Source data
──────────
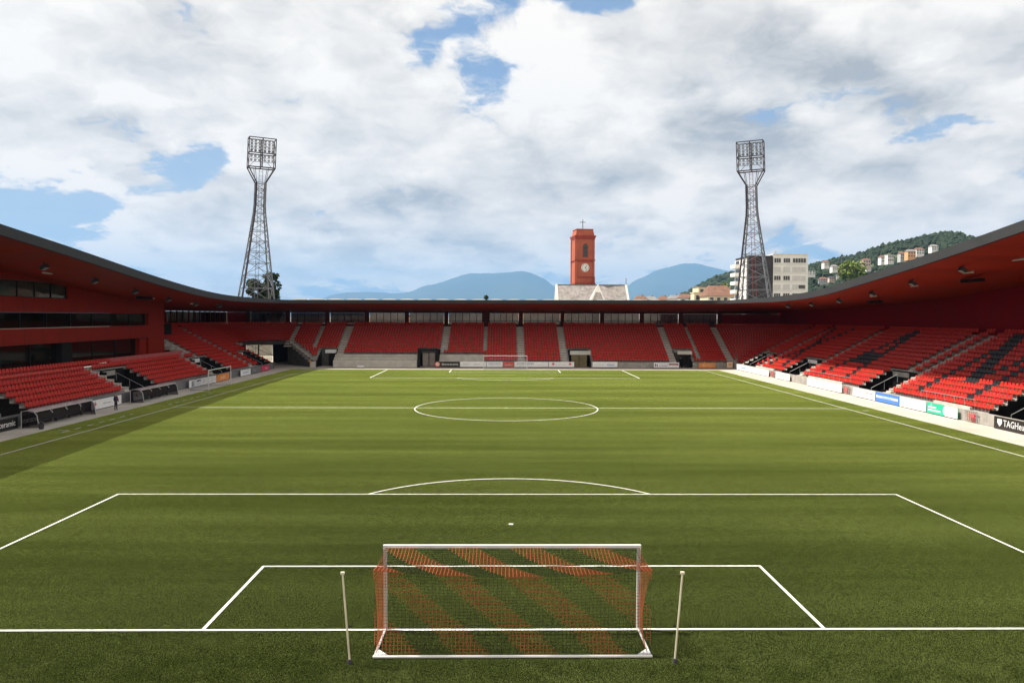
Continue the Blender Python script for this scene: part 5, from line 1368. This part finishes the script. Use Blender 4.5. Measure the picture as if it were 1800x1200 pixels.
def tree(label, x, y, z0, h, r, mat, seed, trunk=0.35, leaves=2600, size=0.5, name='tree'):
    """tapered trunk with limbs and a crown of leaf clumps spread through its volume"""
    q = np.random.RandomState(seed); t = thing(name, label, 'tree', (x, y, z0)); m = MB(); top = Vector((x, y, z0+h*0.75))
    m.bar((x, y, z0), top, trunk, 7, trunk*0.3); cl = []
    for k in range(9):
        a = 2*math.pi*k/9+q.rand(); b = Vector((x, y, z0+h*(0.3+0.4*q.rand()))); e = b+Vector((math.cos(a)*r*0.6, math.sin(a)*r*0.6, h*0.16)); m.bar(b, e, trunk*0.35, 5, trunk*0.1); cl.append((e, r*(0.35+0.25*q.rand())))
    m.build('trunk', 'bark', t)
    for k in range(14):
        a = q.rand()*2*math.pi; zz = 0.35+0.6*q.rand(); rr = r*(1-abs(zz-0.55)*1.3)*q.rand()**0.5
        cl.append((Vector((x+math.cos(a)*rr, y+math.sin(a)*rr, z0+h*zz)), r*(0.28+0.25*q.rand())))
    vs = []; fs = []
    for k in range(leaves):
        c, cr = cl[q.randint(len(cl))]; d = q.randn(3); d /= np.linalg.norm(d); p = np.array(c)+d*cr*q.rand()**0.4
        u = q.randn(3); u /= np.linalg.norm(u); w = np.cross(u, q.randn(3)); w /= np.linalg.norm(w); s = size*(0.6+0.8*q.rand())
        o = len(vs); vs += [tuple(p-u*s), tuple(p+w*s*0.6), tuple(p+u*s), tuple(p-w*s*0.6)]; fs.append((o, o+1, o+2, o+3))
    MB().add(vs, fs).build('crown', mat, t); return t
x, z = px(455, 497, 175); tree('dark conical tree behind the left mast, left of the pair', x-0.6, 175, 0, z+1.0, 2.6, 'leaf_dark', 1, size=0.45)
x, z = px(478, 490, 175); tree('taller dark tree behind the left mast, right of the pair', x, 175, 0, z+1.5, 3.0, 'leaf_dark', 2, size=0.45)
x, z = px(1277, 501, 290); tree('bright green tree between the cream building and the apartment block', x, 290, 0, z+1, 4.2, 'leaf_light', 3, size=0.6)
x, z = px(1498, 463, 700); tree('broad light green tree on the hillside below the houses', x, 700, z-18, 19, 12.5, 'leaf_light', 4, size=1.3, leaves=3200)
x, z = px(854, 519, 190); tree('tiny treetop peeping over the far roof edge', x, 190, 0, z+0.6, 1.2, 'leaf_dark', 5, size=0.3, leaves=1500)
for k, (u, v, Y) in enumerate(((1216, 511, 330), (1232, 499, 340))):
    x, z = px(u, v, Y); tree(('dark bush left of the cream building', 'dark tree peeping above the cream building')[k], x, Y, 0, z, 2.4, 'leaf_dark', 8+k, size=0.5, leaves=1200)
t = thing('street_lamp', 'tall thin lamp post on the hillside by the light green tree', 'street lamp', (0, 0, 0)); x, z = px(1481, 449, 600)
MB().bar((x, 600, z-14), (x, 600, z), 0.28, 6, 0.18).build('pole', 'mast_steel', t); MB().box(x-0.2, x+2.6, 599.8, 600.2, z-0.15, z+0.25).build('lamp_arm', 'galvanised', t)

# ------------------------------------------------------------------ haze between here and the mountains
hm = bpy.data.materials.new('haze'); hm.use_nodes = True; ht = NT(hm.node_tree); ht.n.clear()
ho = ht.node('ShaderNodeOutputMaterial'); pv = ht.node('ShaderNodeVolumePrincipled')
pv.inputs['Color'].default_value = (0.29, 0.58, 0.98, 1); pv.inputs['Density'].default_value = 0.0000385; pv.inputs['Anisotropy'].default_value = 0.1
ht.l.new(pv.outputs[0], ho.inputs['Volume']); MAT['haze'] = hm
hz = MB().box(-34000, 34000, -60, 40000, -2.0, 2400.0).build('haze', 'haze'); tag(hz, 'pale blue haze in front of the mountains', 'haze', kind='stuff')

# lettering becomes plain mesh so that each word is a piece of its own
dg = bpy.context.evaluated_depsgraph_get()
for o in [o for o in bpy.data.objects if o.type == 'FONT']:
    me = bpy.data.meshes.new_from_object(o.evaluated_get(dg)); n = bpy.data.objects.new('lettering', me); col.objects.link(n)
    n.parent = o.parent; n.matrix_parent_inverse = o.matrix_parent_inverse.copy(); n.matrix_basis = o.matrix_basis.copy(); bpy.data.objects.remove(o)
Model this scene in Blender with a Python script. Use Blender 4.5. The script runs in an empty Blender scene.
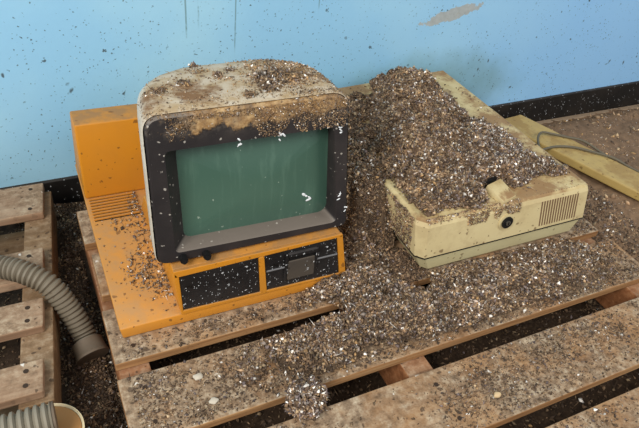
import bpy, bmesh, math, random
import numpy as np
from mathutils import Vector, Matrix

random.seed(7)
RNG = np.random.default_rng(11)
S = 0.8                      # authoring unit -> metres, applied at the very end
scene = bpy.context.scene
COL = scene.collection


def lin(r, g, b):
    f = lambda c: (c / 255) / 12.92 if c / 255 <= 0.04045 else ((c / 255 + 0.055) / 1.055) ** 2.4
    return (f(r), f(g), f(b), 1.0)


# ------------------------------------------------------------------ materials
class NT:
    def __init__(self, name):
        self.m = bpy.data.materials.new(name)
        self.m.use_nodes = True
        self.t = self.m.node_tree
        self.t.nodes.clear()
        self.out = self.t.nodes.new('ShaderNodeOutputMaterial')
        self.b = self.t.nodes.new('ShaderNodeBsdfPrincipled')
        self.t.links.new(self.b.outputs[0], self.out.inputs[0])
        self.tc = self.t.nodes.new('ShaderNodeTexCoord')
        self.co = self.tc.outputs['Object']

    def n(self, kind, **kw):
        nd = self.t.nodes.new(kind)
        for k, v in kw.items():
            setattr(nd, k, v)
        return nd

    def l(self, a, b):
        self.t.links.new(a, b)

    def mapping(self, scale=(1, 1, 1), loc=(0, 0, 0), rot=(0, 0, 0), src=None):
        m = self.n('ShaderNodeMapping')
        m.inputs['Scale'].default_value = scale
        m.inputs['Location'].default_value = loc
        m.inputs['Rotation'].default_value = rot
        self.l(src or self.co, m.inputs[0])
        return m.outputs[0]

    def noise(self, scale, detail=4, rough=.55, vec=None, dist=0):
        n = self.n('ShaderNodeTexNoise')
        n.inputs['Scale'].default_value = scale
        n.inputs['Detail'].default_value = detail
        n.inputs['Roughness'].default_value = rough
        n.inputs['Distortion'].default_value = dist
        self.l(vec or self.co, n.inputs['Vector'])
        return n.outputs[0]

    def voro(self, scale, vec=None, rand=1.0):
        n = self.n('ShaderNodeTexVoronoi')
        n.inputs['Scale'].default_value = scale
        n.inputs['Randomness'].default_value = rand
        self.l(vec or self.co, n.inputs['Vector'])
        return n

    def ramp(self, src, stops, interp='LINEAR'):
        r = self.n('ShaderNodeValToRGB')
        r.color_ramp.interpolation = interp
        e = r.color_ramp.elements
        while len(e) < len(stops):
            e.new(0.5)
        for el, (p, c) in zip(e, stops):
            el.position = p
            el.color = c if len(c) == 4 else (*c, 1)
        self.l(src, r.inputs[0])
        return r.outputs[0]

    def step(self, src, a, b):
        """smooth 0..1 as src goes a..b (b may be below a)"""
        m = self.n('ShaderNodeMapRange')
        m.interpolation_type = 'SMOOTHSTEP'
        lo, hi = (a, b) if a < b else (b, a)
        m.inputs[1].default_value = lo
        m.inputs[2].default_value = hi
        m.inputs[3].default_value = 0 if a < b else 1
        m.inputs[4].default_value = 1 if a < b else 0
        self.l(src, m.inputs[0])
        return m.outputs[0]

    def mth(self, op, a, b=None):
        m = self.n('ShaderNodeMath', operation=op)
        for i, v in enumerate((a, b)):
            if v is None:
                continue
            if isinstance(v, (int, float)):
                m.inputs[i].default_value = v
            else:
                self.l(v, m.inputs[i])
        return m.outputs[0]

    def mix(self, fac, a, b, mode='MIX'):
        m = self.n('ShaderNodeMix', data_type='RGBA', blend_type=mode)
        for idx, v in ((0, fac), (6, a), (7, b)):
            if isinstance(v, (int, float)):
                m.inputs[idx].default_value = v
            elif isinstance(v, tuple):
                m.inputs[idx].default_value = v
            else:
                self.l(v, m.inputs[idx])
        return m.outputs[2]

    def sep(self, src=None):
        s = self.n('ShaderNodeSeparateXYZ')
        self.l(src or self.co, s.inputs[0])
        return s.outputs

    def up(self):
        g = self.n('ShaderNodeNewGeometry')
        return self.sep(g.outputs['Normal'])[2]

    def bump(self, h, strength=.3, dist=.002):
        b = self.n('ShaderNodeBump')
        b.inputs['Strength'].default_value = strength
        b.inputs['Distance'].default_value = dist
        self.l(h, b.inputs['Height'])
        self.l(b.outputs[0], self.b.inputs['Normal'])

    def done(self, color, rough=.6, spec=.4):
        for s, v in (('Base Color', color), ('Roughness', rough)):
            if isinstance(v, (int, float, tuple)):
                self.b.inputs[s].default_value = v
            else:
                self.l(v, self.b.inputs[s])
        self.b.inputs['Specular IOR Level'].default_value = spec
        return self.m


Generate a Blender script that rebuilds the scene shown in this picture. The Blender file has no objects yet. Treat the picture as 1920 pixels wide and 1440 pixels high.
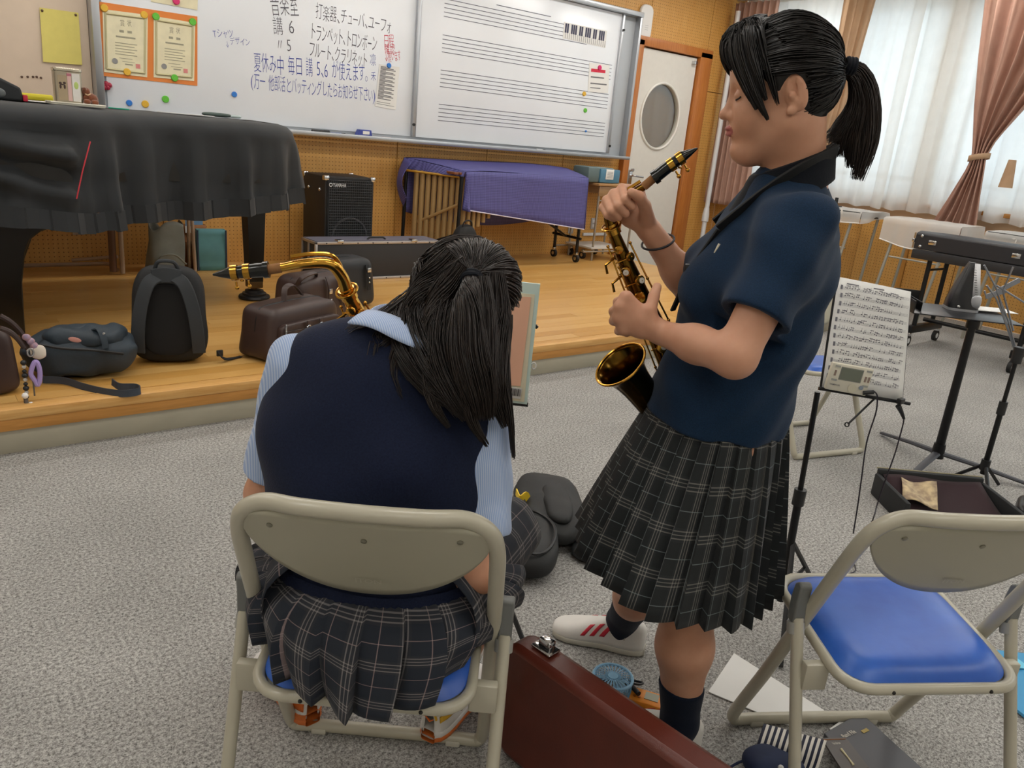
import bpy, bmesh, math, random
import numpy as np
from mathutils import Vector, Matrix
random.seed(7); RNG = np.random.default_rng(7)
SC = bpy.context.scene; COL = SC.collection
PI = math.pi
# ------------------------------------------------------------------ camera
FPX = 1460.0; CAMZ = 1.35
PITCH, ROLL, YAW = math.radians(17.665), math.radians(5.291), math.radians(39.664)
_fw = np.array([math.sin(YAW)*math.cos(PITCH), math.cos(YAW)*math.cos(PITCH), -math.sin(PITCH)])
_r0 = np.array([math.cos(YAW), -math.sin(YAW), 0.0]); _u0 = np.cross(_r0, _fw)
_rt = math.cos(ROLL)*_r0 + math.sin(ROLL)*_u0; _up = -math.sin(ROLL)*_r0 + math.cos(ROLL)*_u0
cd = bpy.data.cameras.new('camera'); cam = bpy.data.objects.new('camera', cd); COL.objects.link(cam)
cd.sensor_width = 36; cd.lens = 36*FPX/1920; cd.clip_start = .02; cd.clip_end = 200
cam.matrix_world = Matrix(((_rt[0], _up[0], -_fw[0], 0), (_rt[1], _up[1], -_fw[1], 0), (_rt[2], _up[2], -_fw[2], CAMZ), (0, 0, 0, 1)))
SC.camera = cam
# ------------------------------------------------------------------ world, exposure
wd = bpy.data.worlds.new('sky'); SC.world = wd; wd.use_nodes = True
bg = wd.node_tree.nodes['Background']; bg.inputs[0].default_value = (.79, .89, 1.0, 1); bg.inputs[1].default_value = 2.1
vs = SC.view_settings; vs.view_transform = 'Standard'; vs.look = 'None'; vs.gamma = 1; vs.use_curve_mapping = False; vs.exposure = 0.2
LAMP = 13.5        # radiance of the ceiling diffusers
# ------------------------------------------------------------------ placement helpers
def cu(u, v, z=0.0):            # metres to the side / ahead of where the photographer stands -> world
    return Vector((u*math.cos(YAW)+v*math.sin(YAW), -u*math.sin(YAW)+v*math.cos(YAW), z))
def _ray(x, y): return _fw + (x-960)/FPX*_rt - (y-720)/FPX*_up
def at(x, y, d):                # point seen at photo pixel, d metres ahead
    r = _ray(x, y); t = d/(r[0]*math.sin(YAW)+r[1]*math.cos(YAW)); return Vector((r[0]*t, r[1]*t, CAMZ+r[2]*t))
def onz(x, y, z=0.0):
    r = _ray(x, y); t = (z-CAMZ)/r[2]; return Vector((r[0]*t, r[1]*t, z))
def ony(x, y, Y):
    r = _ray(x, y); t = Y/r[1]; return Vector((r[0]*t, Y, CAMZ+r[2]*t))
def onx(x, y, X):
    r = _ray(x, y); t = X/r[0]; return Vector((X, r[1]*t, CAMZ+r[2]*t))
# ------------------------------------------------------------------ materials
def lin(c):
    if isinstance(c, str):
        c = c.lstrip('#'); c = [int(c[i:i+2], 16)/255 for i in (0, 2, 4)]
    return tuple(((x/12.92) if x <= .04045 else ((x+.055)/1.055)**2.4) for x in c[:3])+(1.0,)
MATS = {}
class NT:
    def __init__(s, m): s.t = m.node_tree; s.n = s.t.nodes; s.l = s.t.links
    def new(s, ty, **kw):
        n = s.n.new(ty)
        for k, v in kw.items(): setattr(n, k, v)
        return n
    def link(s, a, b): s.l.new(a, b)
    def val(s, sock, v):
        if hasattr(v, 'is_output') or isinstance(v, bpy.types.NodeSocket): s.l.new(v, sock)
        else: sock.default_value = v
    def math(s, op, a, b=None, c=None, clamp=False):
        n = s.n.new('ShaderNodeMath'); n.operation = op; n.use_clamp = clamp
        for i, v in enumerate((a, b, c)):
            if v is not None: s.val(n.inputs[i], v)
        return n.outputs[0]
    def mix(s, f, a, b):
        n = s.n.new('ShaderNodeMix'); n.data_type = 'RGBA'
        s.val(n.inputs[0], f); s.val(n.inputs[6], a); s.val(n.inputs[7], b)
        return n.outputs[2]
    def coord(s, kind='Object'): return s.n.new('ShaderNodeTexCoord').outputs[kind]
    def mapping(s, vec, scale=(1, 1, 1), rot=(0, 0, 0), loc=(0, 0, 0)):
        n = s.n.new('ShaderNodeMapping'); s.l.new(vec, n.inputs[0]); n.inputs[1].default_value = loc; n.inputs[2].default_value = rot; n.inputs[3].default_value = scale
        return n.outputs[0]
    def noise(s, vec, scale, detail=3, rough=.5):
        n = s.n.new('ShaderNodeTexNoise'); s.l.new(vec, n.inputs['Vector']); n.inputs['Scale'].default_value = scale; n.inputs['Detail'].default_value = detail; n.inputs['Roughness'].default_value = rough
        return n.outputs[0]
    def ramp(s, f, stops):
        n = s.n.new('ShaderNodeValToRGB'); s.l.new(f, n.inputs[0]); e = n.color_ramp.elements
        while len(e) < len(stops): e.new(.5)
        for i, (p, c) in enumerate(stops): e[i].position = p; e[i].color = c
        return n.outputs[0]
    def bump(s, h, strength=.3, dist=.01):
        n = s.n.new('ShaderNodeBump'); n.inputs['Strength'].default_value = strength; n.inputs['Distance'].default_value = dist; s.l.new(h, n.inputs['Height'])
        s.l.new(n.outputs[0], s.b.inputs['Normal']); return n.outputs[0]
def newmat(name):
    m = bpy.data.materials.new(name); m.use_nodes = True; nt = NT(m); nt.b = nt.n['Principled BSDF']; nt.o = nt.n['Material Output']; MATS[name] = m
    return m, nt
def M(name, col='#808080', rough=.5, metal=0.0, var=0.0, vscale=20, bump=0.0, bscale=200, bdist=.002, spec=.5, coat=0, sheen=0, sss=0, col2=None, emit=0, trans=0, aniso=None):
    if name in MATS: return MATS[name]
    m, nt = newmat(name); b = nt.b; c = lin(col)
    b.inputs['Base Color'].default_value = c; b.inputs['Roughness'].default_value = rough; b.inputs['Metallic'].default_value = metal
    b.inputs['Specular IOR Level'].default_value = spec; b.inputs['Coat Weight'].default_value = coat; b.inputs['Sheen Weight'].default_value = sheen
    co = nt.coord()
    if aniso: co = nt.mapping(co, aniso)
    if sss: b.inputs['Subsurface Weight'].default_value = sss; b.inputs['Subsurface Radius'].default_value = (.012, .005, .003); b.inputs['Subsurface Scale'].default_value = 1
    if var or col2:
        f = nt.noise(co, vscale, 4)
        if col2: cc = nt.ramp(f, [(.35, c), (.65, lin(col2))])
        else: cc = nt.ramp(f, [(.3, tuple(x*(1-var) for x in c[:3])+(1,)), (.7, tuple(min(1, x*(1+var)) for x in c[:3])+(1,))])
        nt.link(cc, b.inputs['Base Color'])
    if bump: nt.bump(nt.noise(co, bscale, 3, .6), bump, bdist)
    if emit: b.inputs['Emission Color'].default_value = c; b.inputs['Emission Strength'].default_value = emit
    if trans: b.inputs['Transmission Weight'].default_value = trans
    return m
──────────
SHORT PROBLEM » Retype the lines above exactly as they appear, from the line containing "Model this scene" through the line containing "return (f(r), f(g), f(b), 1.0)", and leave out any pictures.

WRITTEN SOLUTION »
Model this scene in Blender with a Python script. Use Blender 4.5. The script runs in an empty Blender scene.
import bpy, bmesh, math, random
import numpy as np
from mathutils import Vector, Matrix

random.seed(7)
RNG = np.random.default_rng(11)
S = 0.8                      # authoring unit -> metres, applied at the very end
scene = bpy.context.scene
COL = scene.collection


def lin(r, g, b):
    f = lambda c: (c / 255) / 12.92 if c / 255 <= 0.04045 else ((c / 255 + 0.055) / 1.055) ** 2.4
    return (f(r), f(g), f(b), 1.0)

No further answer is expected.